▶ [Instructions for the task] The listing beneath should be written out in full, exactly as shown.
= = = = =
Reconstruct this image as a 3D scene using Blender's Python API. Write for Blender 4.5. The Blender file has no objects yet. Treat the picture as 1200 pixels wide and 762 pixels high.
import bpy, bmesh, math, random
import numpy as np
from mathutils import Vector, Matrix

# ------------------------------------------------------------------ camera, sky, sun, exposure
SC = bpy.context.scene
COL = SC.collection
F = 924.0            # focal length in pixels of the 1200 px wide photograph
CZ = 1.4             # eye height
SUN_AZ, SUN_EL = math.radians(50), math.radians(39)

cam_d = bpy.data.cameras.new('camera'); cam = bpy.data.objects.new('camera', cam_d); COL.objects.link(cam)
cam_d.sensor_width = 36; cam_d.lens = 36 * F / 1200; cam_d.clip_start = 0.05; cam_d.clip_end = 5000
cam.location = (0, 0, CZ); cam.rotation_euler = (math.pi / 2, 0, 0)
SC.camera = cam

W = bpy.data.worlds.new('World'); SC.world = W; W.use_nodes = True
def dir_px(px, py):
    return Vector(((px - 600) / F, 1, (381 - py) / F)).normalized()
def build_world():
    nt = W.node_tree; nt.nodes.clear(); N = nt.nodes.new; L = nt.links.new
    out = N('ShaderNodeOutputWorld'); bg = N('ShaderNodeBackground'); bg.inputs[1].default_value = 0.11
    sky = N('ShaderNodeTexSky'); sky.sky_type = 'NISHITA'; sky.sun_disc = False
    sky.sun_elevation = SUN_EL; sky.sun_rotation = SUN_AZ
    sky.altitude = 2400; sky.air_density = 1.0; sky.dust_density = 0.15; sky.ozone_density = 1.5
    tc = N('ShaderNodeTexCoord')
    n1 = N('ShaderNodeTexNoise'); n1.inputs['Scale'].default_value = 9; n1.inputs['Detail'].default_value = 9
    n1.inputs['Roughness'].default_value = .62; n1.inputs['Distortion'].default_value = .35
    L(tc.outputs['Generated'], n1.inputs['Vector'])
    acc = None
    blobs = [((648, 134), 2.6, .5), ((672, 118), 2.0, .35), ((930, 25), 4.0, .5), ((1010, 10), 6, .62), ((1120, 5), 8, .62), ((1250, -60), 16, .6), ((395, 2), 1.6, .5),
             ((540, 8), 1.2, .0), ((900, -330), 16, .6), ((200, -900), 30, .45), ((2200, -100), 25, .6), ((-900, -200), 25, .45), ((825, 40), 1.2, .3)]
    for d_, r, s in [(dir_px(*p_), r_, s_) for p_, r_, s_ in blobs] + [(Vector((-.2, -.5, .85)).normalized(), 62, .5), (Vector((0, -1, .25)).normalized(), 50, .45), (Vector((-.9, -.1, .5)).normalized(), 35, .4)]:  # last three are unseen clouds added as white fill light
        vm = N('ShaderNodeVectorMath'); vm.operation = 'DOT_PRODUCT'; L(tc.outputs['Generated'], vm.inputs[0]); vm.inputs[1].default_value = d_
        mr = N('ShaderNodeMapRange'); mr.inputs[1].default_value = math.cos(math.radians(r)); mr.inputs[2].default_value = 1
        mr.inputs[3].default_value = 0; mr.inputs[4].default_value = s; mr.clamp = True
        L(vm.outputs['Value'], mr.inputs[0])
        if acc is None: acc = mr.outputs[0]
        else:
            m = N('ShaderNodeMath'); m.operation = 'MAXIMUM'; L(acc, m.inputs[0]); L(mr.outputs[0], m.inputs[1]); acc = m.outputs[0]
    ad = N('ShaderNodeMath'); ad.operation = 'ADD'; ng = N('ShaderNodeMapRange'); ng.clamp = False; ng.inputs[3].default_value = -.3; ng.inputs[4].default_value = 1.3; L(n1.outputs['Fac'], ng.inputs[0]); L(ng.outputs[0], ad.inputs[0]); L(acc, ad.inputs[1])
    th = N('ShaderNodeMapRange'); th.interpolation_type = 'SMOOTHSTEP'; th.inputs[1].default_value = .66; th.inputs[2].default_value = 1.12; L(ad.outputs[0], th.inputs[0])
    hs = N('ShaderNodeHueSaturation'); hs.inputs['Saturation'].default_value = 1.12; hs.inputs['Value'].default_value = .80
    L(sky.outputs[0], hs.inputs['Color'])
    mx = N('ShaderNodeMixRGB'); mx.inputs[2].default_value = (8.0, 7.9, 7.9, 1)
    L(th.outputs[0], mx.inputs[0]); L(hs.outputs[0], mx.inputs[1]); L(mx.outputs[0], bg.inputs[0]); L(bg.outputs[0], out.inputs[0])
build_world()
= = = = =
▶ [The answer]
Reconstruct this image as a 3D scene using Blender's Python API. Write for Blender 4.5. The Blender file has no objects yet. Treat the picture as 1200 pixels wide and 762 pixels high.
import bpy, bmesh, math, random
import numpy as np
from mathutils import Vector, Matrix

# ------------------------------------------------------------------ camera, sky, sun, exposure
SC = bpy.context.scene
COL = SC.collection
F = 924.0            # focal length in pixels of the 1200 px wide photograph
CZ = 1.4             # eye height
SUN_AZ, SUN_EL = math.radians(50), math.radians(39)

cam_d = bpy.data.cameras.new('camera'); cam = bpy.data.objects.new('camera', cam_d); COL.objects.link(cam)
cam_d.sensor_width = 36; cam_d.lens = 36 * F / 1200; cam_d.clip_start = 0.05; cam_d.clip_end = 5000
cam.location = (0, 0, CZ); cam.rotation_euler = (math.pi / 2, 0, 0)
SC.camera = cam

W = bpy.data.worlds.new('World'); SC.world = W; W.use_nodes = True
def dir_px(px, py):
    return Vector(((px - 600) / F, 1, (381 - py) / F)).normalized()
def build_world():
    nt = W.node_tree; nt.nodes.clear(); N = nt.nodes.new; L = nt.links.new
    out = N('ShaderNodeOutputWorld'); bg = N('ShaderNodeBackground'); bg.inputs[1].default_value = 0.11
    sky = N('ShaderNodeTexSky'); sky.sky_type = 'NISHITA'; sky.sun_disc = False
    sky.sun_elevation = SUN_EL; sky.sun_rotation = SUN_AZ
    sky.altitude = 2400; sky.air_density = 1.0; sky.dust_density = 0.15; sky.ozone_density = 1.5
    tc = N('ShaderNodeTexCoord')
    n1 = N('ShaderNodeTexNoise'); n1.inputs['Scale'].default_value = 9; n1.inputs['Detail'].default_value = 9
    n1.inputs['Roughness'].default_value = .62; n1.inputs['Distortion'].default_value = .35
    L(tc.outputs['Generated'], n1.inputs['Vector'])
    acc = None
    blobs = [((648, 134), 2.6, .5), ((672, 118), 2.0, .35), ((930, 25), 4.0, .5), ((1010, 10), 6, .62), ((1120, 5), 8, .62), ((1250, -60), 16, .6), ((395, 2), 1.6, .5),
             ((540, 8), 1.2, .0), ((900, -330), 16, .6), ((200, -900), 30, .45), ((2200, -100), 25, .6), ((-900, -200), 25, .45), ((825, 40), 1.2, .3)]
    for d_, r, s in [(dir_px(*p_), r_, s_) for p_, r_, s_ in blobs] + [(Vector((-.2, -.5, .85)).normalized(), 62, .5), (Vector((0, -1, .25)).normalized(), 50, .45), (Vector((-.9, -.1, .5)).normalized(), 35, .4)]:  # last three are unseen clouds added as white fill light
        vm = N('ShaderNodeVectorMath'); vm.operation = 'DOT_PRODUCT'; L(tc.outputs['Generated'], vm.inputs[0]); vm.inputs[1].default_value = d_
        mr = N('ShaderNodeMapRange'); mr.inputs[1].default_value = math.cos(math.radians(r)); mr.inputs[2].default_value = 1
        mr.inputs[3].default_value = 0; mr.inputs[4].default_value = s; mr.clamp = True
        L(vm.outputs['Value'], mr.inputs[0])
        if acc is None: acc = mr.outputs[0]
        else:
            m = N('ShaderNodeMath'); m.operation = 'MAXIMUM'; L(acc, m.inputs[0]); L(mr.outputs[0], m.inputs[1]); acc = m.outputs[0]
    ad = N('ShaderNodeMath'); ad.operation = 'ADD'; ng = N('ShaderNodeMapRange'); ng.clamp = False; ng.inputs[3].default_value = -.3; ng.inputs[4].default_value = 1.3; L(n1.outputs['Fac'], ng.inputs[0]); L(ng.outputs[0], ad.inputs[0]); L(acc, ad.inputs[1])
    th = N('ShaderNodeMapRange'); th.interpolation_type = 'SMOOTHSTEP'; th.inputs[1].default_value = .66; th.inputs[2].default_value = 1.12; L(ad.outputs[0], th.inputs[0])
    hs = N('ShaderNodeHueSaturation'); hs.inputs['Saturation'].default_value = 1.12; hs.inputs['Value'].default_value = .80
    L(sky.outputs[0], hs.inputs['Color'])
    mx = N('ShaderNodeMixRGB'); mx.inputs[2].default_value = (8.0, 7.9, 7.9, 1)
    L(th.outputs[0], mx.inputs[0]); L(hs.outputs[0], mx.inputs[1]); L(mx.outputs[0], bg.inputs[0]); L(bg.outputs[0], out.inputs[0])
build_world()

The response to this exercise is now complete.